FDDI, Wireless Networks
- FDDI:
- Protocol
- Token Rotation Time
- Synchronous Traffic
- Station Management
- Wireless LANs:
- Cell Networks
- Ad-Hoc Networks
FDDI
- Fiber Distributed Data Interface
- Dual Ring Topology:
- one ring in each direction
- rings can be used independently
- In case of a break, the two rings are automatically merged to
provide connectivity.
- 100 Mb/s
- Longer total distances than Ethernet
FDDI Protocol
- 4B/5B over fiber
- Frame bracketed by a starting delimiter and an ending delimiter
- Frame format: destination address (2/6 bytes),
source address (2/6 bytes), data (0 to 4500 bytes), CRC (4 bytes)
- Token passing:
- When I receive a token,
- I can replace it with my data
- Followed by the token
- I must remove my data when it comes back to me
Real-Time Features
- Data is Synchronous (real-time) or Asynchronous
- Hosts negotiate a Target Token Rotation Time
(TTRT = Sigma[i in nodes] Si, where Si is the time required
by node i for synchronous transmission)
- Goal is to be able to transmit synchronous data within at most 2 TTRT
- Host algorithm
uses timers TRT (token rotation time) and THT (token holding time)
FDDI Host Algorithm
When host gets the token:
- THT = TTRT - TRT (THT starts decrementing)

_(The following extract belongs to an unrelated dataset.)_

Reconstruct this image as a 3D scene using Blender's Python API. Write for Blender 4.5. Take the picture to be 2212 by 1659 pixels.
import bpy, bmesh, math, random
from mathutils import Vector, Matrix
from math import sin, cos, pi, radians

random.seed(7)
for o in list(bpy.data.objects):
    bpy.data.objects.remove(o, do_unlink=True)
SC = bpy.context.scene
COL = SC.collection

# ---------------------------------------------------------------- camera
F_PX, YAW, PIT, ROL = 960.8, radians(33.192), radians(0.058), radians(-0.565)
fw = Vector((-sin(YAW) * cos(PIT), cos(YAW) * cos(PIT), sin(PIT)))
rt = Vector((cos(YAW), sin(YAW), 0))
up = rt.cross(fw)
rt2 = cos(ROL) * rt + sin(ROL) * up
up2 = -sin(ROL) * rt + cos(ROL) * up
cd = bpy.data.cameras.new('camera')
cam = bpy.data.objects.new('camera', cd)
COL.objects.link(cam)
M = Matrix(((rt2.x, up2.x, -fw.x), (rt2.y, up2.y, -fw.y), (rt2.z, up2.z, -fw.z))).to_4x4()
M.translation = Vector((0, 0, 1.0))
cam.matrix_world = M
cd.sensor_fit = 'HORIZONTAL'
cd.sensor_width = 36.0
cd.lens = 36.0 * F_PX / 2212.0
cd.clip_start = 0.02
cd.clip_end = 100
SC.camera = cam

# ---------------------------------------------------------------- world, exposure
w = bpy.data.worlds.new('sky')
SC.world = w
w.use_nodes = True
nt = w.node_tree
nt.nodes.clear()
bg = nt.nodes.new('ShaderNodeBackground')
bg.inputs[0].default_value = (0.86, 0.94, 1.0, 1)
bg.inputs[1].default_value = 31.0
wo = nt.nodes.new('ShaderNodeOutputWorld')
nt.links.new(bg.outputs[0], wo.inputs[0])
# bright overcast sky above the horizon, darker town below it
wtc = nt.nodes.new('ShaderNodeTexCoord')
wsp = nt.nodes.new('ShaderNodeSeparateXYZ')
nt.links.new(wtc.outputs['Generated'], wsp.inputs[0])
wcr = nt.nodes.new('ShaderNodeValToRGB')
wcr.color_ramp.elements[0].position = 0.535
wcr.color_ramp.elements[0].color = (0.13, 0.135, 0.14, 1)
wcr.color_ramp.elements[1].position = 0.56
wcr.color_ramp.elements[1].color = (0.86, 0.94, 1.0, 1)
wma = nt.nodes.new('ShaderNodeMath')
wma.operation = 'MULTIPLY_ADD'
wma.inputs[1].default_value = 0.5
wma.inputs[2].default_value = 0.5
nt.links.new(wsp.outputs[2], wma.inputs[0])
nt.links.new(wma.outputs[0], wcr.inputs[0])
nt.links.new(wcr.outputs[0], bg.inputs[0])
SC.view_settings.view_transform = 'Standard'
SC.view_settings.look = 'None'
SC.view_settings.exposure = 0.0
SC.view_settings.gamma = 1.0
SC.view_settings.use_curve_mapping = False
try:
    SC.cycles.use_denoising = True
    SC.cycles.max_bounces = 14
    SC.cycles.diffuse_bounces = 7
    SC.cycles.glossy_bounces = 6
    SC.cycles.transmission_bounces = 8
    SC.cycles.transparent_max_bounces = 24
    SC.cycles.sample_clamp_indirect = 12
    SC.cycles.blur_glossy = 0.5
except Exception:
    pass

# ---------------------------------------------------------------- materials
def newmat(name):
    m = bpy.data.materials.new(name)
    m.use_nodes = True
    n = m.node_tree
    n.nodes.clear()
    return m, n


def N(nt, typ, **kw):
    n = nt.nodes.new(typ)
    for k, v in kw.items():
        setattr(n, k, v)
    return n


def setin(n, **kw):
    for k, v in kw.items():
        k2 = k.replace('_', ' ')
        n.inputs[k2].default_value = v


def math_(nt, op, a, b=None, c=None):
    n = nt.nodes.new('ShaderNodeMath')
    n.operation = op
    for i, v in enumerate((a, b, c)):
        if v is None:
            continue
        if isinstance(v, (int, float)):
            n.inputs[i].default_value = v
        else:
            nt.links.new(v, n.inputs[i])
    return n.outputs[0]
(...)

- TRT = 0 (TRT starts incrementing)
- host sends all its synchronous data
- host sends asynchronous data while THT > 0
- release the token
Notes:
Under high-traffic situations, the more traffic there is in one round,
the less I can transmit in the next, since TRT will be large when I
get the token.
FDDI Host Algorithm
Does this algorithm guarantee that TRT <= 2 * TTRT? Consider:
- TTRT >= Sigma[i in nodes] Si
- if nodes only transmit synchronous traffic, TRT <= TTRT
- a node can only transmit asynchronous (low priority) traffic for time
TTRT - TRT[-1] - Si
- So when TRT >= TTRT, nodes cannot send asynchronous traffic
- Maximum asynchronous traffic is when TRT[-1] = 0, when nodes
can send asynchronous data for a total time of TTRT
Station Management
- Normally, traffic can use either ring (total bandwidth 200Mb/s)
- Cheaper interfaces only interface to one ring
- Ring interruption is detected by TRT >> 2 * TTRT
- Ring interruption can be identified by absence of token generations
- Dual-homed station nearest break can automatically reconfigure ring
- If ring comes back up, dual ring can automatically be re-established
FDDI Questions
- Who uses FDDI, and for what?
- Why do people prefer 100Mb/s ethernet?
- Why do people prefer ATM?
- Do people use the synchronous feature of FDDI?
- Do people use the long distance that FDDI provides?
- Is the ring topology helpful?
- If there is no synchronous traffic, what TTRT do you negotiate?
- Since the network is self-healing, how do you:
- Become aware of a broken link?
- Identify the broken link?
Wireless LANs
- Base stations (hubs) connected by land lines
- Hosts (nodes) connected only by radio
- Cellular LANs:
- Hosts only talk to base stations
- Host cell selection protocol
- Example: satellite networks
- Example: cellular telephones
- Ad-hoc packet radio LANs:
- Hosts talk to other hosts or base stations
- Routing protocol
- Difficult management
- Example: laptops in a lecture room
- Power consumption
Wireless LANs: Performance
- Throughput often only a few Kb/s
- High error rates due to varying power levels, noise, collisions
- Spread-spectrum techniques can help with noise and collisions
- Data-link level acknowledgement and retransmission for reliability
- Retransmission can lead to high latency
- Reservations can reduce collisions
Cellular LANs
- Hosts choose the base station with the strongest signal, or
base station that receives the host most strongly tells host which
cell it is in
- Problems with asymmetric connectivity
- When a host moves from one cell to another, host and base
stations must negotiate a handoff
- Overhead related to selecting cell
- Within a cell, a host usually has a reserved frequency, which
could lead to low utilization
Ad-Hoc Wireless LANs
- Security issues (can I send my homework to the teacher through
my neighbor's laptop?)
- Routing: hosts (and obstacles to radio waves) can move, so
information must be updated frequently, but we only have little
bandwidth available to distribute the information
- Management: what do I do if I lose connectivity? Who is
responsible?
- Fairness/cost: nodes nearer the base stations have to use more
of their power to send data to other nodes.